*EXERCISE DIRECTIONS*. Leave out the pictures, and write out exactly the lines from the beginning of the material to the line holding "0.89, 0.78), 125)", that line included, and nothing else.

** Begin **

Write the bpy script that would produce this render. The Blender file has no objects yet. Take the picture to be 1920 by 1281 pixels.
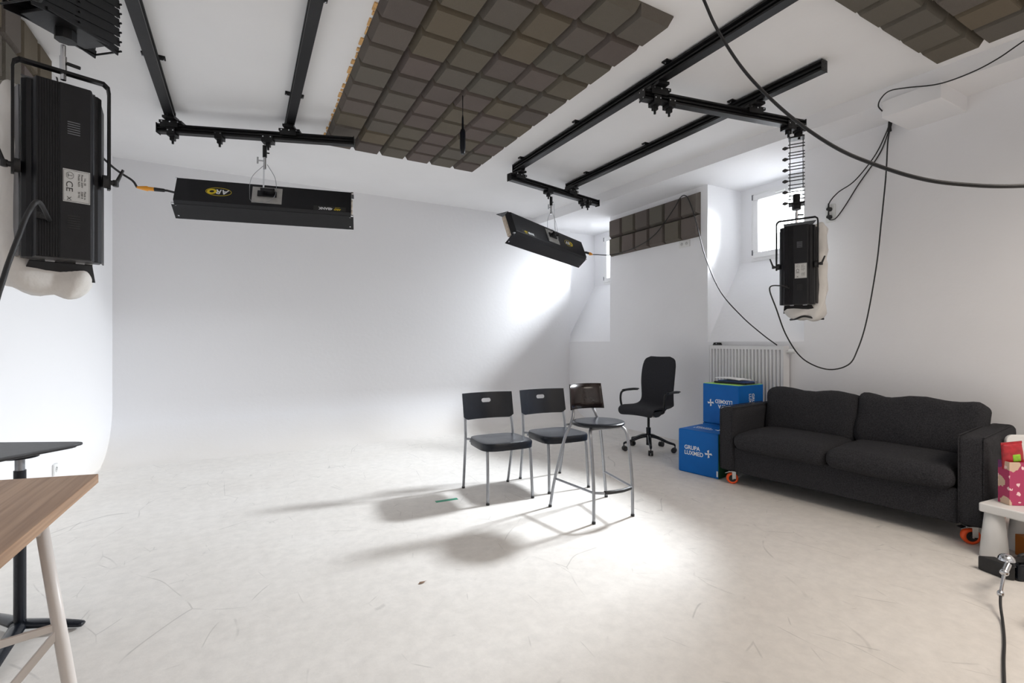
import bpy, bmesh, math, random
from mathutils import Vector, Matrix, noise
R = math.radians
random.seed(7)
SC = bpy.context.scene
COL = SC.collection

# ------------------------------------------------------------------ camera
CAM_H = 1.22
cd = bpy.data.cameras.new('camera'); cam = bpy.data.objects.new('camera', cd); COL.objects.link(cam)
cam.location = (0, 0, CAM_H); cam.rotation_euler = (R(90), 0, R(-29.1))
cd.sensor_width = 36; cd.lens = 36 * 907 / 1920; cd.clip_start = 0.05
SC.camera = cam
# ------------------------------------------------------------------ sky, light, exposure
SC.view_settings.view_transform = 'Standard'; SC.view_settings.look = 'None'
SC.view_settings.gamma = 1; SC.view_settings.use_curve_mapping = False
SC.view_settings.exposure = 0.18
SC.cycles.max_bounces = 10; SC.cycles.diffuse_bounces = 7; SC.cycles.transparent_max_bounces = 8
SC.cycles.sample_clamp_indirect = 6
w = bpy.data.worlds.new('world'); SC.world = w; w.use_nodes = True
w.node_tree.nodes['Background'].inputs[0].default_value = (0.93, 0.96, 1, 1)
w.node_tree.nodes['Background'].inputs[1].default_value = 6.0

def area(name, loc, d, sx, sy, power, color, spread=180):
    l = bpy.data.lights.new(name, 'AREA'); l.shape = 'RECTANGLE'; l.size = sx; l.size_y = sy
    l.energy = power; l.color = color; l.spread = R(spread)
    o = bpy.data.objects.new(name, l); COL.objects.link(o); o.location = loc
    o.rotation_euler = Vector(d).to_track_quat('-Z', 'Y').to_euler()
    return o
# daylight falling steeply through the two basement windows
area('daylight_near_window', (5.62, 3.19, 2.82), (-1, 0, -0.76), 0.42, 0.34, 104, (0.90, 0.95, 1), 85)
area('daylight_far_window', (5.62, 5.94, 2.82), (-1, 0.02, -0.70), 0.60, 0.45, 66, (0.90, 0.95, 1), 92)
# two unseen fill lights added behind the camera to brighten the room
area('rear_fill_light', (1.6, -2.3, 1.9), (0, 1, 0.05), 4.6, 1.9, 12, (1, 0.97, 0.94), 180)
area('overhead_fill_light', (2.9, -0.7, 3.05), (0.05, 0.30, -1), 2.2, 1.0, 44, (1, 0.89, 0.78), 125)  # added warm fill for the front floor and right wall

# ------------------------------------------------------------------ materials
def mat(name, col, rough=0.5, metal=0.0, noise_amt=0, nscale=8, bump=0, bscale=60, spec=None, coat=0, emit=None):
    m = bpy.data.materials.new(name); m.use_nodes = True
    nt = m.node_tree; b = nt.nodes['Principled BSDF']
    b.inputs['Base Color'].default_value = (*col, 1); b.inputs['Roughness'].default_value = rough
    b.inputs['Metallic'].default_value = metal
    if spec is not None: b.inputs['Specular IOR Level'].default_value = spec
    if coat: b.inputs['Coat Weight'].default_value = coat
    tc = nt.nodes.new('ShaderNodeTexCoord')
    if noise_amt:
        n = nt.nodes.new('ShaderNodeTexNoise'); n.inputs['Scale'].default_value = nscale; n.inputs['Detail'].default_value = 5
        r = nt.nodes.new('ShaderNodeMapRange'); r.inputs[3].default_value = 1 - noise_amt; r.inputs[4].default_value = 1 + noise_amt
        r.inputs[1].default_value = .3; r.inputs[2].default_value = .7
        mx = nt.nodes.new('ShaderNodeVectorMath'); mx.operation = 'SCALE'; mx.inputs[0].default_value = col
        nt.links.new(tc.outputs['Object'], n.inputs['Vector']); nt.links.new(n.outputs[0], r.inputs[0])
        nt.links.new(r.outputs[0], mx.inputs['Scale']); nt.links.new(mx.outputs[0], b.inputs['Base Color'])
    if bump:
        n2 = nt.nodes.new('ShaderNodeTexNoise'); n2.inputs['Scale'].default_value = bscale; n2.inputs['Detail'].default_value = 3
        bp = nt.nodes.new('ShaderNodeBump'); bp.inputs['Strength'].default_value = bump; bp.inputs['Distance'].default_value = 0.01
        nt.links.new(tc.outputs['Object'], n2.inputs['Vector']); nt.links.new(n2.outputs[0], bp.inputs['Height'])
        nt.links.new(bp.outputs[0], b.inputs['Normal'])
    return m

M_WALL = mat('white_wall_paint', (0.83, 0.83, 0.845), 0.75, noise_amt=.02, nscale=1.3, bump=.12, bscale=25)
M_CEIL = mat('white_ceiling_paint', (0.86, 0.86, 0.865), 0.85, noise_amt=.015, nscale=2, bump=.1, bscale=18)
M_BLACKM = mat('black_anodised_metal', (0.006, 0.006, 0.007), 0.42, 0.0, spec=.35, noise_amt=.2, nscale=30, bump=.05, bscale=200)
M_BLACKP = mat('black_painted_sheet', (0.007, 0.007, 0.009), 0.45, 0.0, spec=.35, noise_amt=.15, nscale=20, bump=.05, bscale=300)
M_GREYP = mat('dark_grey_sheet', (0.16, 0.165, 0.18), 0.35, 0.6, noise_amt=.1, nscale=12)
M_RUBBER = mat('black_rubber', (0.013, 0.013, 0.014), 0.55, bump=.1, bscale=200)
M_CHROME = mat('chrome', (0.62, 0.63, 0.65), 0.18, 1.0, noise_amt=.05)
M_STEEL = mat('silver_painted_steel', (0.30, 0.31, 0.33), 0.32, 0.75, noise_amt=.06, nscale=40)
M_PLATE = mat('bare_aluminium_plate', (0.42, 0.41, 0.39), 0.45, 0.5, noise_amt=.1, nscale=30)
M_PLASTB = mat('black_moulded_plastic', (0.008, 0.010, 0.015), 0.27, spec=.32, noise_amt=.1, nscale=14, bump=.06, bscale=120)
M_BROWNB = mat('black_brown_lacquer', (0.020, 0.013, 0.012), 0.22, noise_amt=.3, nscale=9)
M_FABRIC = mat('charcoal_sofa_fabric', (0.032, 0.032, 0.036), 0.95, noise_amt=.45, nscale=160, bump=.5, bscale=420, spec=.2)
M_OFFICE = mat('charcoal_chair_fabric', (0.028, 0.029, 0.034), 0.9, noise_amt=.3, nscale=200, bump=.4, bscale=500, spec=.25)
M_CLOTH = mat('white_diffusion_cloth', (0.72, 0.70, 0.67), 0.9, noise_amt=.06, nscale=9, bump=.6, bscale=14)
M_WHITEP = mat('white_plastic', (0.74, 0.74, 0.73), 0.4, noise_amt=.02)
M_WFRAME = mat('white_window_plastic', (0.82, 0.82, 0.82), 0.35, noise_amt=.02)
M_RAD = mat('white_radiator_enamel', (0.74, 0.74, 0.75), 0.35, noise_amt=.02)
M_BLUE = mat('blue_vinyl', (0.0, 0.125, 0.46), 0.5, spec=.25, noise_amt=.06, nscale=6, bump=.15, bscale=12)
M_LIME = mat('lime_vinyl', (0.30, 0.62, 0.10), 0.5, noise_amt=.05)
M_GREEN = mat('dark_green_vinyl', (0.02, 0.12, 0.05), 0.5, noise_amt=.05)
M_WHITEI = mat('white_print', (0.80, 0.82, 0.84), 0.5, noise_amt=.02)
M_YELLOWI = mat('yellow_print', (0.75, 0.56, 0.02), 0.5, noise_amt=.02)
M_BLACKI = mat('black_print', (0.02, 0.02, 0.02), 0.5, noise_amt=.02)
M_LABEL = mat('silver_label', (0.55, 0.55, 0.54), 0.5, noise_amt=.03)
M_ORANGEP = mat('orange_connector_plastic', (0.80, 0.33, 0.02), 0.4, noise_amt=.05)
M_CASTER = mat('orange_rubber_wheel', (0.85, 0.09, 0.01), 0.45, noise_amt=.05)
M_TAPE = mat('green_tape', (0.01, 0.30, 0.17), 0.45, noise_amt=.08, nscale=60)
M_TRESTLE = mat('off_white_lacquer', (0.62, 0.58, 0.55), 0.4, noise_amt=.03)
M_DARKTOP = mat('charcoal_table_laminate', (0.035, 0.035, 0.038), 0.45, noise_amt=.25, nscale=40)
M_GLUE = mat('dried_orange_glue', (0.70, 0.42, 0.17), 0.8, noise_amt=.25, nscale=30, bump=.5, bscale=40)
M_PINK = None
M_RED = mat('red_wrapper', (0.38, 0.02, 0.03), 0.3, noise_amt=.35, nscale=30)
M_APPLE = mat('green_wrapper_print', (0.25, 0.50, 0.03), 0.4, noise_amt=.2, nscale=40)
M_ORANGEB = mat('orange_cardboard', (0.42, 0.13, 0.01), 0.6, noise_amt=.15)
M_PAPER = mat('white_paper', (0.82, 0.82, 0.83), 0.7, noise_amt=.02)
M_LEAF = mat('dry_leaf', (0.30, 0.20, 0.14), 0.8, noise_amt=.4, nscale=80)
M_TUBE = mat('white_fluorescent_tube', (0.85, 0.84, 0.80), 0.25, noise_amt=.01)
M_REFL = mat('cream_end_socket', (0.62, 0.54, 0.45), 0.5, noise_amt=.08, nscale=40)

def pane_mat():
    m = bpy.data.materials.new('window_glass'); m.use_nodes = True; nt = m.node_tree; nt.nodes.clear()
    o = nt.nodes.new('ShaderNodeOutputMaterial'); t = nt.nodes.new('ShaderNodeBsdfTransparent'); g = nt.nodes.new('ShaderNodeBsdfGlossy')
    g.inputs['Roughness'].default_value = .03; mx = nt.nodes.new('ShaderNodeMixShader')
    fr = nt.nodes.new('ShaderNodeFresnel'); fr.inputs[0].default_value = 1.45
    nt.links.new(fr.outputs[0], mx.inputs[0]); nt.links.new(t.outputs[0], mx.inputs[1]); nt.links.new(g.outputs[0], mx.inputs[2])
    nt.links.new(mx.outputs[0], o.inputs[0]); return m
M_GLASS = pane_mat()

def foam_mat():
    m = mat('grey_brown_acoustic_foam', (0.05, 0.045, 0.04), 0.95, bump=.4, bscale=150, spec=.1)
    nt = m.node_tree; b = nt.nodes['Principled BSDF']
    oi = nt.nodes.new('ShaderNodeObjectInfo'); cr = nt.nodes.new('ShaderNodeValToRGB')
    cr.color_ramp.elements[0].color = (0.127, 0.111, 0.101, 1); cr.color_ramp.elements[1].color = (0.159, 0.133, 0.098, 1)
    e = cr.color_ramp.elements.new(.35); e.color = (0.150, 0.124, 0.114, 1)
    e = cr.color_ramp.elements.new(.7); e.color = (0.137, 0.127, 0.108, 1)
    nt.links.new(oi.outputs['Random'], cr.inputs[0]); nt.links.new(cr.outputs[0], b.inputs['Base Color'])
    return m
M_FOAM = foam_mat()

def wood_mat(name, c1, c2, axis=0, sc=1.0):
    m = mat(name, c1, 0.5); nt = m.node_tree; b = nt.nodes['Principled BSDF']
    tc = nt.nodes.new('ShaderNodeTexCoord'); mp = nt.nodes.new('ShaderNodeMapping')
    s = [55 * sc, 55 * sc, 55 * sc]; s[axis] = 2.2 * sc
    mp.inputs['Scale'].default_value = s
    n = nt.nodes.new('ShaderNodeTexNoise'); n.inputs['Scale'].default_value = 1; n.inputs['Detail'].default_value = 4; n.inputs['Distortion'].default_value = .4
    br = nt.nodes.new('ShaderNodeTexNoise'); mp2 = nt.nodes.new('ShaderNodeMapping')
    s2 = [22 * sc, 22 * sc, 22 * sc]; s2[axis] = .15; mp2.inputs['Scale'].default_value = s2; br.inputs['Detail'].default_value = 0
    add = nt.nodes.new('ShaderNodeMath'); add.operation = 'MULTIPLY_ADD'; add.inputs[1].default_value = .6
    cr = nt.nodes.new('ShaderNodeValToRGB'); cr.color_ramp.elements[0].position = .55; cr.color_ramp.elements[1].position = 1.05
    cr.color_ramp.elements[0].color = (*c1, 1); cr.color_ramp.elements[1].color = (*c2, 1)
    nt.links.new(tc.outputs['Object'], mp.inputs[0]); nt.links.new(mp.outputs[0], n.inputs['Vector'])
    nt.links.new(tc.outputs['Object'], mp2.inputs[0]); nt.links.new(mp2.outputs[0], br.inputs['Vector'])
    nt.links.new(br.outputs[0], add.inputs[0]); nt.links.new(n.outputs[0], add.inputs[2]); nt.links.new(add.outputs[0], cr.inputs[0])
    nt.links.new(cr.outputs[0], b.inputs['Base Color']); return m
M_WOOD = wood_mat('light_oak_desktop', (0.27, 0.155, 0.088), (0.40, 0.25, 0.15), axis=1)
M_WOOD2 = wood_mat('oak_board', (0.42, 0.24, 0.12), (0.55, 0.34, 0.19), axis=2)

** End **

*ANSWER FOR THIS EXERCISE*.
Write the bpy script that would produce this render. The Blender file has no objects yet. Take the picture to be 1920 by 1281 pixels.
import bpy, bmesh, math, random
from mathutils import Vector, Matrix, noise
R = math.radians
random.seed(7)
SC = bpy.context.scene
COL = SC.collection

# ------------------------------------------------------------------ camera
CAM_H = 1.22
cd = bpy.data.cameras.new('camera'); cam = bpy.data.objects.new('camera', cd); COL.objects.link(cam)
cam.location = (0, 0, CAM_H); cam.rotation_euler = (R(90), 0, R(-29.1))
cd.sensor_width = 36; cd.lens = 36 * 907 / 1920; cd.clip_start = 0.05
SC.camera = cam
# ------------------------------------------------------------------ sky, light, exposure
SC.view_settings.view_transform = 'Standard'; SC.view_settings.look = 'None'
SC.view_settings.gamma = 1; SC.view_settings.use_curve_mapping = False
SC.view_settings.exposure = 0.18
SC.cycles.max_bounces = 10; SC.cycles.diffuse_bounces = 7; SC.cycles.transparent_max_bounces = 8
SC.cycles.sample_clamp_indirect = 6
w = bpy.data.worlds.new('world'); SC.world = w; w.use_nodes = True
w.node_tree.nodes['Background'].inputs[0].default_value = (0.93, 0.96, 1, 1)
w.node_tree.nodes['Background'].inputs[1].default_value = 6.0

def area(name, loc, d, sx, sy, power, color, spread=180):
    l = bpy.data.lights.new(name, 'AREA'); l.shape = 'RECTANGLE'; l.size = sx; l.size_y = sy
    l.energy = power; l.color = color; l.spread = R(spread)
    o = bpy.data.objects.new(name, l); COL.objects.link(o); o.location = loc
    o.rotation_euler = Vector(d).to_track_quat('-Z', 'Y').to_euler()
    return o
# daylight falling steeply through the two basement windows
area('daylight_near_window', (5.62, 3.19, 2.82), (-1, 0, -0.76), 0.42, 0.34, 104, (0.90, 0.95, 1), 85)
area('daylight_far_window', (5.62, 5.94, 2.82), (-1, 0.02, -0.70), 0.60, 0.45, 66, (0.90, 0.95, 1), 92)
# two unseen fill lights added behind the camera to brighten the room
area('rear_fill_light', (1.6, -2.3, 1.9), (0, 1, 0.05), 4.6, 1.9, 12, (1, 0.97, 0.94), 180)
area('overhead_fill_light', (2.9, -0.7, 3.05), (0.05, 0.30, -1), 2.2, 1.0, 44, (1, 0.89, 0.78), 125)  # added warm fill for the front floor and right wall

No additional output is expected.